MAKASSAR – Makassar International Writers Festival (MIWF) 2024 menghadirkan penulis, analis, dan penyair dalam diskusi bertajuk “Artistry and Authenticity: Shaping Literary Landscapes“ di Museum I Lagaligo, Kamis (23/05/2024).
Secara umum diskusi ini membahas bagaimana merawat keberagaman sastra dari berbagai latar belakang. Adapun panelis dari diskusi ini yakni penulis buku Kelab dalam Swalayan yakni Abi Ardianda, penyair sekaligus Co-Founder dari Unspoken – Bali Poetry Slam yaitu Virginia Helzainka, serta Ais selaku arsiparis dari Queer Indonesia Archive (QIA). Diskusi ini dipandu oleh Gladhys Elliona, seorang penulis, peneliti, dan penerjemah bahasa Portugis.
Abi dan Virginia menceritakan pengalaman mereka membangun sebuah karya sastra. Menurut mereka, menerbitkan sebuah karya sastra entah itu novel, buku, ataupun kumpulan cerpen dan puisi sangat-sangat menantang. Mulai dari pemilihan topik, alur cerita, dan memilah penerbit.

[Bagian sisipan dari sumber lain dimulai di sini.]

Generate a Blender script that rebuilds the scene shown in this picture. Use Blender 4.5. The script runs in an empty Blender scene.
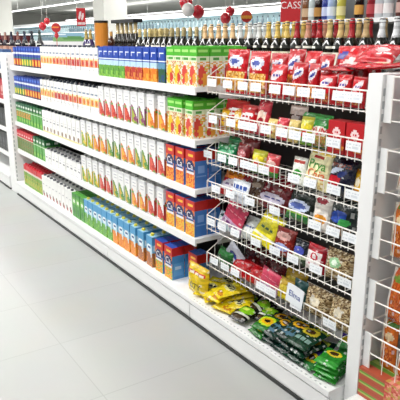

Meski demikian, kata Abi peluang karier di penulisan sangat cerah. Buku debutannya saja berjudul Kelab dalam Swalayan dinobatkan sebagai satu dari lima bacaan terbaik karya penulis Indonesia versi Jakarta Post tahun 2021. Selain itu novel debut tersebut juga memenangkan penghargaan Best First Novel sekaligus Best Psychological Thriller tahun 2022 oleh Scarlet Pen Awards.
Di buku keduanya berjudul Laila Tak Pulang juga mendapatkan kategori Novel Terbaik dari Scarlet Pen Awards 2024.“Jadi saya melihat ada peluang kita untuk bisa berkarier di masa depan,” jelas Abi.
Lebih jauh, untuk menulis topik-topik sensitif seperti isu gender, Abi mengatakan perlu riset yang melibatkan kawan-kawan yang bergerak di bidang tersebut. Selain itu, Abi meminta untuk setiap penulis sudah matang dalam diri untuk menerima segala respons ketika buku itu diterbitkan.
Sementara itu, Virginia menyambut baik diskusi yang dihelat oleh MIWF. Menurutnya, di awal perilisan karya yang dibuat dari cerita-cerita tentang gender memang tak semua bisa diterima di masyarakat.
“Tapi kita, tetap harus lebih percaya diri dan tentu nyaman. Teman-teman juga bisa mencoba penerbit independen. Dari sinilah kita gak perlu lagi kita takut dengan opini umum. Yang terpenting menulislah senyata mungkin tanpa harus difilter,” jelas Virginia.
Menurut Virginia, sastra adalah alat untuk mengekspresikan diri. “Gak cuman cerpen dan novel. Sastra tempat kita untuk melepaskan emosi, melepaskan ingatan, dan sastra membebaskan tanpa ada limitasi,” ungkapnya.
Arsiparis QIA, Ais menambahkan semoga dengan diskusi ini kita bisa mendapatkan sudut pandang baru. “Dan semoga teman-teman rajin mengarsipkan. Arsip itu supaya bisa mengimajinasikan masa depan,” jelasnya.